ATLANTIC CITY — A state mandate that fire sprinklers be built into every new home will be held off for another year due to poor economic conditions, the N.J. Fire Sprinkler Advisory Board said Wednesday at the Atlantic Builders Convention here.

The new regulations — largely unknown to the public and even some homebuilders — will require as of Jan. 1, 2012, that every room of a new home be protected by a fire sprinkler system.

The delay of the mandate to 2012 still must get approvals from the Department of Community Affairs commissioner and the governor, both of which are expected.

Advocates of residential fire sprinklers, such as the industry’s advisory board, say the systems save lives and property, and should be required in new construction. Builders say they’re costly and the benefits are questionable enough to leave the decision to homeowners.

Kent Mezaros, of Quick Response Fire Protection in Manalapan, Monmouth County, and a member of the Sprinkler Advisory Board, told the builders convention that combining sprinklers with smoke detectors reduces the chance of a fire fatality by 82 percent.

He said the sprinkler mandate will result in a societal benefit of about $5,000 per home each year, most of which results from valuing the lives saved at $8 million each but also includes property saved and cheaper insurance.

George Spais, director of codes and services for the New Jersey Builders Association, doubts that homeowners will embrace sprinklers and said many are not familiar with them.

Spais said builders are mainly concerned with the cost of sprinkler systems — estimated by the Sprinkler Advisory Board at 2 percent to 4 percent of a New Jersey home’s total cost, or up to $10,000 on a $250,000 house.

“It should really be the choice of the homebuyers, whether they want to have it in their home or not,” Spais said.

Both sides agree sprinklers have an image problem, mainly based on the mistaken belief that they’ll respond to false alarms and all go off together, the way linked smoke alarms respond when food is burned in the kitchen.

“The important thing to remember with sprinkler heads in general is they’re not going to go off when smoke enters the room.
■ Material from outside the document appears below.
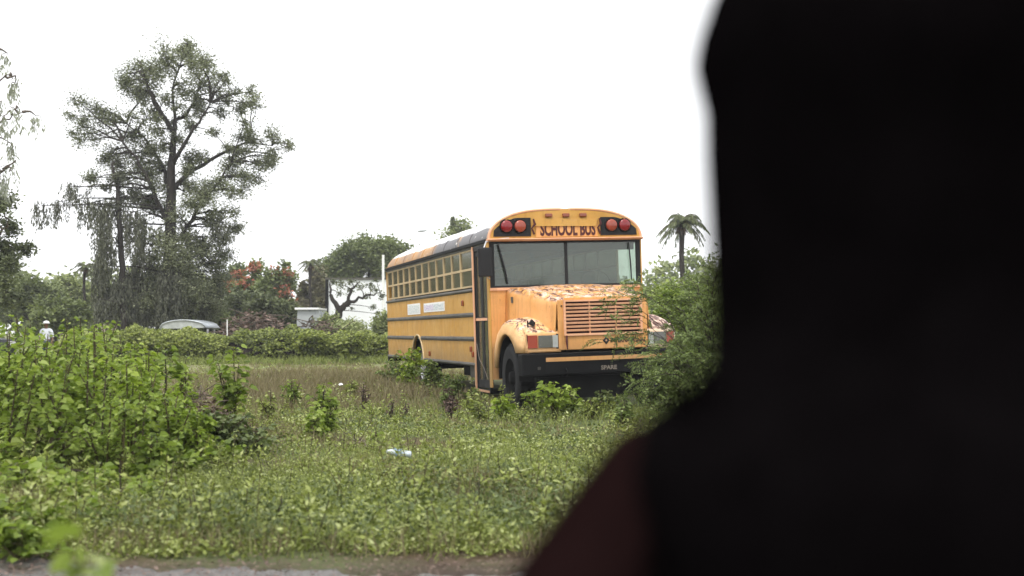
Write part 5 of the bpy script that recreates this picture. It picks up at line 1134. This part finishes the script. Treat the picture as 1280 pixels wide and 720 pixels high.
# ------------------------------------------------------------------ light, sky, camera
g=Geo(); g.box(-140,140,-40,135,-1,24)
vm=bpy.data.materials.new('thin_haze'); vm.use_nodes=True; vt=vm.node_tree; vt.nodes.clear()
vo=vt.nodes.new('ShaderNodeOutputMaterial'); pv=vt.nodes.new('ShaderNodeVolumePrincipled'); pv.inputs['Density'].default_value=.0007; pv.inputs['Color'].default_value=(.92,.94,.97,1); pv.inputs['Anisotropy'].default_value=.2
vt.links.new(pv.outputs[0],vo.inputs['Volume']); tag(obj('haze',g,vm),'thin pale humid haze over the lot','haze',kind='stuff')
w=bpy.data.worlds.new('World'); S.world=w; w.use_nodes=True; nt=w.node_tree; nt.nodes.clear()
EL,AZ=math.radians(58),math.radians(200)
sky=nt.nodes.new('ShaderNodeTexSky'); sky.sky_type='NISHITA'; sky.sun_disc=False; sky.sun_elevation=EL; sky.sun_rotation=AZ; sky.dust_density=6; sky.air_density=1.4
hsv=nt.nodes.new('ShaderNodeHueSaturation'); hsv.inputs['Saturation'].default_value=.06; nt.links.new(sky.outputs[0],hsv.inputs['Color'])
bg=nt.nodes.new('ShaderNodeBackground'); bg.inputs[1].default_value=.12; mxw=nt.nodes.new('ShaderNodeMix'); mxw.data_type='RGBA'; mxw.inputs[0].default_value=.8; mxw.inputs[7].default_value=(8.2,8.3,8.5,1)
nt.links.new(hsv.outputs[0],mxw.inputs[6]); nt.links.new(mxw.outputs[2],bg.inputs[0])   # overcast: thick even cloud over the clear-sky model
out=nt.nodes.new('ShaderNodeOutputWorld'); nt.links.new(bg.outputs[0],out.inputs[0])
sl=bpy.data.lights.new('sun','SUN'); sl.energy=1.0; sl.angle=math.radians(14); sl.color=(1,.96,.9)
so=bpy.data.objects.new('sun',sl); COL.objects.link(so); so.location=(0,-5,30)
sd=Vector((math.sin(AZ)*math.cos(EL),math.cos(AZ)*math.cos(EL),math.sin(EL)))
so.rotation_euler=sd.to_track_quat('Z','Y').to_euler()
cam=bpy.data.cameras.new('camera'); co=bpy.data.objects.new('camera',cam); COL.objects.link(co); S.camera=co
co.location=(0,0,CH); co.rotation_euler=(PI/2,0,0); cam.sensor_width=36; cam.lens=36*F/1280; cam.shift_y=(HZ-360)/1280; cam.clip_end=3000; cam.clip_start=.05
cam.dof.use_dof=True; cam.dof.focus_distance=19; cam.dof.aperture_fstop=2.6
S.view_settings.view_transform='Standard'; S.view_settings.look='None'; S.view_settings.gamma=1; S.view_settings.exposure=.95
S.cycles.use_denoising=True; S.cycles.max_bounces=6; S.cycles.diffuse_bounces=3; S.cycles.glossy_bounces=2; S.cycles.transmission_bounces=4; S.cycles.transparent_max_bounces=10
S.cycles.use_adaptive_sampling=True; S.cycles.adaptive_threshold=.02
try: S.cycles.denoiser='OPENIMAGEDENOISE'
except Exception: pass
They’re not going to go off like in the movies when the star pulls the lever, and they all go off, drenching the entire high rise,” said Mike Whalen of the state Department of Community Affairs. “These are heat-activated, and very rarely are you going to have a false activation.”

A homebuilder in Monmouth County asked what additional features a sprinkler system might need if the home is using well water rather than municipal water, which is common in many areas of southern New Jersey.

Whalen said that depending on the well pump and the availability of groundwater, the sprinkler system might need a tank storing as much as 300 gallons to ensure the sprinklers can supply water for seven to 10 minutes in a fire.

On the exhibit floor in Atlantic City Convention Center, Tyco Fire Suppression & Building Products of Lansdale, Pa., showed such a tank along with the pump, piping and sprinkler heads of a full system.

Sprinkler heads now are flat, 3-inch colored disks flush with the ceiling, rather than the unsightly metal protrusions of the past.

Darren Palmieri, product manager for Tyco, said he’s confident that homeowners will want sprinklers once they realize their reliability and start hearing about lives saved by them.

He cited an example this year from Warrington, Pa., — which has required sprinklers in new homes for 20 years — in which boys 6 and 9 were playing with a lamp on a bed, went downstairs for dinner, and the lamp tipped and set fire to the bed.

“They were having dinner and they said, ‘What’s that smell?’” Palmieri said. “They went upstairs and found the sprinkler had already put the fire out.”

But the sprinkler industry realizes it has more work to do educating and convincing homebuyers.

Tony Fleming of Metropolitan Fire Protection, which installed 2,200 sprinkler systems in southern Pennsylvania and Maryland last year, said, “Given a typical cost of $5,000 to $6,000, some buyers choose granite countertops instead of a life-safety system.”